↓↓↓
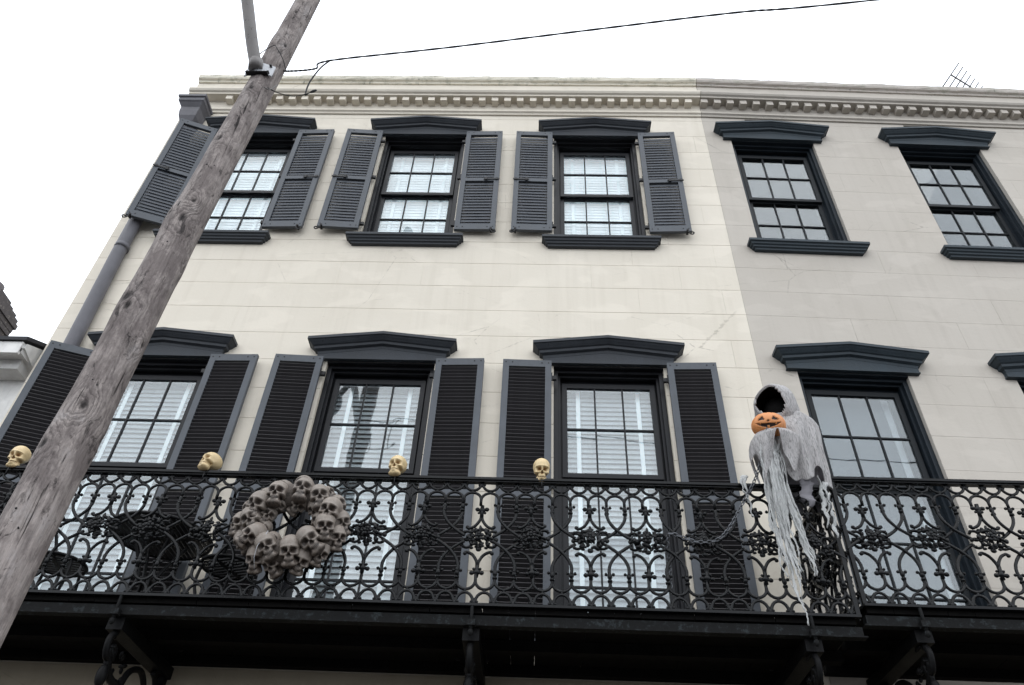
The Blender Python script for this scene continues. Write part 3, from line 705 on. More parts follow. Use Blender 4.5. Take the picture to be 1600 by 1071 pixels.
# ------------------------------------------------------------------ skulls
def skull_mesh(name, mat, nu=84, nv=64, agape=0.0):
    """face towards -y, up z, height about 1"""
    C = np.array([0.0, -0.06, -0.02])
    def ray_ell(d, c, r):
        o = (C - c) / r; k = d / r
        a = (k*k).sum(-1); b = 2*(k*o).sum(-1); cc = (o*o).sum() - 1
        disc = np.maximum(b*b - 4*a*cc, 0); return np.where(b*b - 4*a*cc > 0, (-b + np.sqrt(disc)) / (2*a), 0)
    el = np.linspace(-PI/2, PI/2, nv + 1); az = np.linspace(0, 2*PI, nu, endpoint=False)
    # more samples towards the face (az = -pi/2)
    az = az - 0.45*np.sin(az + PI/2)
    E_, A_ = np.meshgrid(el, az, indexing='ij')
    d = np.stack([np.cos(E_)*np.cos(A_), np.cos(E_)*np.sin(A_), np.sin(E_)], -1)
    parts = [ray_ell(d, np.array([0, 0.06, 0.15]), np.array([0.365, 0.47, 0.36])),
             ray_ell(d, np.array([0, -0.13, -0.02]), np.array([0.315, 0.33, 0.27])),
             ray_ell(d, np.array([0, -0.20, -0.29]), np.array([0.20, 0.235, 0.22])),
             ray_ell(d, np.array([0, -0.165, -0.375]), np.array([0.245, 0.225, 0.125])), ray_ell(d, np.array([0.11, -0.20, -0.40]), np.array([0.13, 0.19, 0.10])), ray_ell(d, np.array([-0.11, -0.20, -0.40]), np.array([0.13, 0.19, 0.10]))]
    k = 22.0; rad = np.log(sum(np.exp(k*p) for p in parts)) / k
    p = C + d*rad[..., None]
    cav = np.zeros_like(rad); off = np.zeros_like(rad); front = p[..., 1] < 0.0
    def g(cx, cz, sx, sz, pw=2.0, rot=0.0):
        x = p[..., 0] - cx; z = p[..., 2] - cz
        u = x*math.cos(rot) + z*math.sin(rot); w = -x*math.sin(rot) + z*math.cos(rot)
        return np.exp(-((np.abs(u)/sx)**pw + (np.abs(w)/sz)**pw)) * front
    for sgn in (-1, 1):
        e = g(sgn*0.145, 0.015, 0.098, 0.086, 3.4, -0.22*sgn); off -= 0.20*e; cav += 1.1*e
        off += 0.040*g(sgn*0.15, 0.125, 0.13, 0.035, 2, -0.20*sgn)                 # brow
        off += 0.050*g(sgn*0.235, -0.115, 0.07, 0.045, 2, 0.3*sgn)                 # cheekbone
        h = g(sgn*0.215, -0.255, 0.055, 0.10, 2.4, 0.15*sgn); off -= 0.085*h; cav += 0.45*h
        t = np.exp(-(((p[..., 1] + 0.10)/0.13)**2 + ((p[..., 2] - 0.06)/0.15)**2)) * (np.sign(p[..., 0]) == sgn); off -= 0.035*t; cav += 0.12*t
    w = np.clip((-0.055 - p[..., 2]) / 0.13, 0, 1)                                  # nose: narrow above, wide below
    nz = g(0, -0.135, 0.045, 0.070, 3.5) * 1.0 + g(0, -0.165, 0.068, 0.035, 3.0)*0.8
    nz = np.clip(nz, 0, 1.1); off -= 0.11*nz; cav += 1.1*nz
    off += 0.018*g(0, -0.045, 0.03, 0.05)
    tb = np.exp(-((p[..., 2] + 0.305)/0.075)**6) * np.clip((-0.23 - p[..., 1])/0.06, 0, 1)
    teeth = np.abs(np.sin(p[..., 0] * PI / 0.043))**0.5
    off += 0.020*tb*teeth; cav += 0.75*tb*np.clip(1 - teeth*1.3, 0, 1)
    gap = np.exp(-((p[..., 2] + 0.305)/(0.012 + agape))**2) * np.clip((-0.20 - p[..., 1])/0.05, 0, 1) * (np.abs(p[..., 0]) < 0.19); off -= (0.045 + agape)*gap; cav += 1.0*gap
    off -= 0.02*g(0, -0.42, 0.10, 0.02)
    for zc in (-0.225, -0.392): cav += 0.25*g(0, zc, 0.14, 0.014)
    cav += 0.3*np.clip((-0.40 - p[..., 2])/0.1, 0, 1) + 0.15*np.clip((p[..., 1] - 0.2)/0.3, 0, 1)
    q = p + d*off[..., None]
    m = MB(); v = q.reshape(-1, 3)
    f = []
    for i in range(nv):
        for j in range(nu):
            a, b = i*nu + j, i*nu + (j+1) % nu; f.append((a, b, b + nu, a + nu))
    m.add(v.tolist(), f, True); me = m.mesh(name, mat)
    at = me.attributes.new('cavity', 'FLOAT', 'POINT'); at.data.foreach_set('value', np.clip(cav, 0, 1).reshape(-1).astype('f4'))
    return me
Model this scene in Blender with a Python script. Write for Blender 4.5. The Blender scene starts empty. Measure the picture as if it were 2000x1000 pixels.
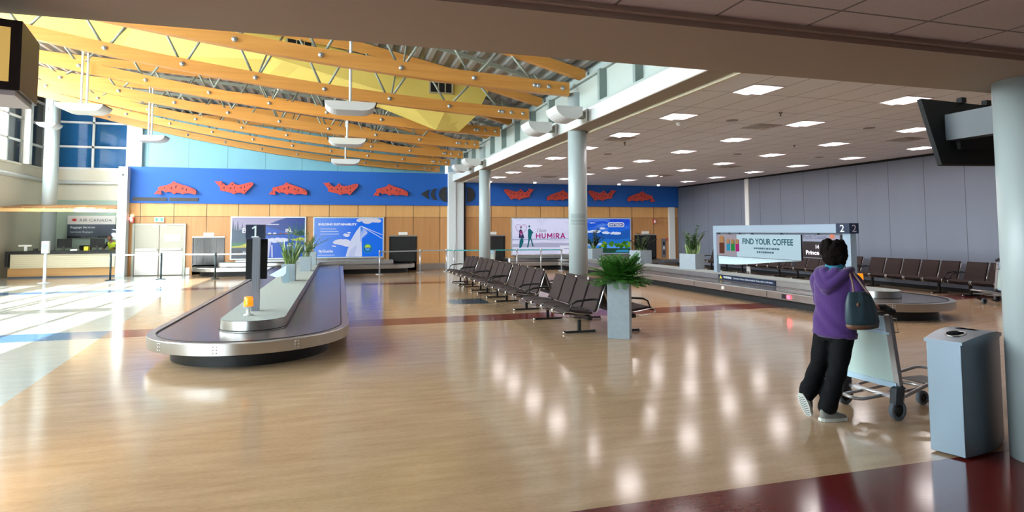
↑↑↑
* **Instructions to follow**: Using the listing above, show each line holding the string "this".

* **The answer**:
The Blender Python script for this scene continues. Write part 3, from line 705 on. More parts follow. Use Blender 4.5. Take the picture to be 1600 by 1071 pixels.
Model this scene in Blender with a Python script. Write for Blender 4.5. The Blender scene starts empty. Measure the picture as if it were 2000x1000 pixels.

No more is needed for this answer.